Pry arrives in Blacksburg with widespread praise from many media sources and Virginia Tech fans alike. That being said, how good of a hire is this for the Hokies? Will Pry be the coach to lead the team back to the top of the ACC?

Justin Fuente started off hot during his tenure at Virginia Tech, but posted a 10-11 record since 2020 and saw the end of the Hokies record-holding bowl streak. Pry is looked to take this team back to a defensive powerhouse as Tech was known during Beamer’s and Bud Foster’s tenure.

Is Pry the best available coaching choice for the Virginia Tech Hokies to regain their former glory?

Many expected Tech to sign an experienced head coach, with names like Billy Napier, Bill O’Brien, and Jamey Chadwell often the suitors mentioned. Even candidates such a Iowa State’s Matt Campbell were even hoped for if the Hokies wanted to push for the top of the ACC.

The ACC is a power five conference and with Pittsburgh and North Carolina on Tech’s schedule every year, it will prove to be a challenge for Pry. If he reaches ACC Championship aspirations, Pry will have to take down surging teams such as Wake Forest and Clemson.

Virginia Tech is expected to make a bigger impact recruiting in-state, as Pry has helped Penn State pick talent from the local area. Even Athletic Director Whit Babcock said, “He and his staff will aggressively recruit our region to keep in-state recruits’ home and attract the talent necessary to win championships in Blacksburg.”

The Hokies could have gotten other non-proven coaches like Tom Elliott or Mike Elko, who are famed recruiters for their respective universities and would have either been just as good or better recruiters than Pry.

The problem with Pry is that he could be a ‘needle mover’ for the Virginia Tech Hokies. The Hokies have seen their program fall from grace and hit football Purgatory. A team so used to competing for ACC titles ever since their transfer from the Big East could have used a big name to re-spark excitement in their program.

Fans are showing excitement for their new head coach and players have to be thrilled to have Pry over Fuente.
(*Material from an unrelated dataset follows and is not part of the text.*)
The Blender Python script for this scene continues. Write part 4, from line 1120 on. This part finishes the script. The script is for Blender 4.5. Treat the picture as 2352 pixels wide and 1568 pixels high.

However, if you look at power five schools like LSU, Florida, and USC, all of whom have made large hires during this coaching carousel, the Hokies have hired a lower-tier head coach on paper.

This brings us to a concern for the state of the Virginia Tech Hokies football program. Pry could succeed at Virginia Tech and excel the program to its former glory. On the other hand, he could just as easily struggle like similar coaches in the ACC with no former head coaching experience, like Manny Diaz and Jeff Hafley.

Pry does bring a strong sense of urgency back to the Hokies football team and will look to reinvigorate that culture in Blacksburg. However, this job was going to be a challenge for any head coach hire and will be even more of a challenge for Pry’s first head coaching gig.